Film ini menjadi film Bond dari empat serial Daniel Craig terlemah terutama karena Sam Mendes dan tim penulis skenario tidak menyadari kekuatan James Bond sebagai salah satu pelopor film spionase hiburan. Film-film spionase yang lahir kemudian seperti Mission Impossible dan The Man from U.N.C.L.E (yang semua berasal dari serial televisi dan produk dari perang dingin) adalah epigon kesuksesan serial James Bond, tetapi Sam Mendes justru memutuskan mengambil langkah mundur meniru plot Mission: Impossible Rogue Nation.

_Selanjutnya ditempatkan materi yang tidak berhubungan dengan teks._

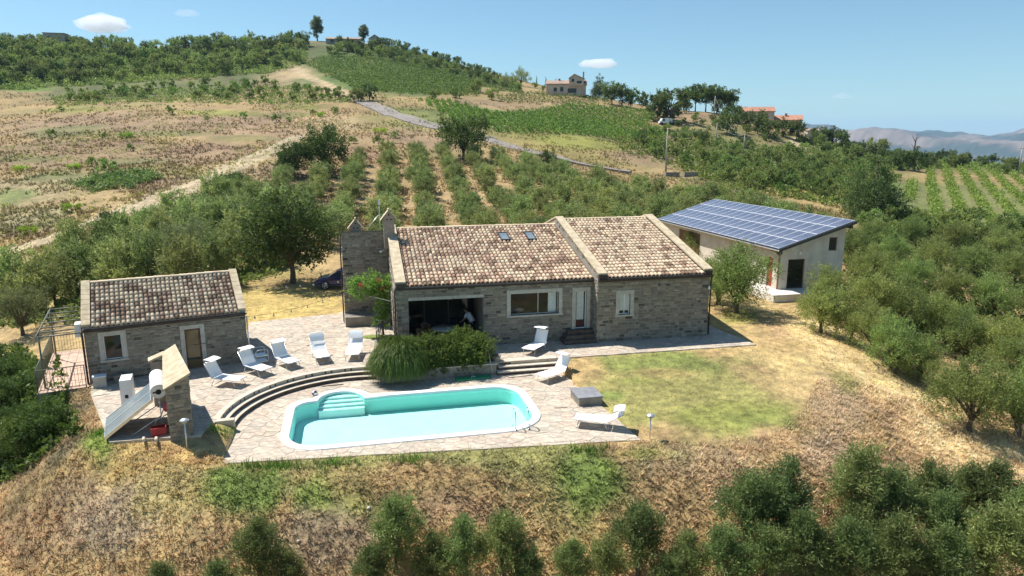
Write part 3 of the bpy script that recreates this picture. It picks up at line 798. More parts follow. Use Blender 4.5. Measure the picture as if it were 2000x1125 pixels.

Subplot perang politik internal antara sistem lama (spionase ala 007) dan baru (gaya NSA yang menyadap dan memasuki semua wilayah pribadi warga sipil) juga terasa tak terselesaikan seperti layang-layang putus yang tak jelas arahnya. Padahal, seperti halnya pada film Skyfall yang memasang Javier Bardem yang legit, dalam film ini Mendes juga memilih aktor-aktor keren seperti Andrew Scott (yang saat kini tengah menanjak karena berperan dalam serial Sherlock Holmes) dan Christoph Waltz. Tetapi tokoh yang mereka perankan tak cukup membuat kita berdebar di tepi kursi bioskop, karena mereka tak terasa cukup menakutkan. Kedua aktris jelita Monica Belluci dan Lea Seydoux? Sia-sia, meski Lea sudah mencoba menjadi perempuan Bond yang berbeda dengan ikut melawan musuhnya secara fisik.
Kalaupun Craig hanya bergurau ketika menyatakan dia sungguh tak ingin lagi meneruskan perannya sebagai Bond—meski dalam kontraknya masih ada satu film yang harus dia tunaikan—pasti karena Craig ingin keluar dari dunia spionase fantasi itu sebelum Bond dinyatakan sebuah anakronisme di tahun 2015 ini.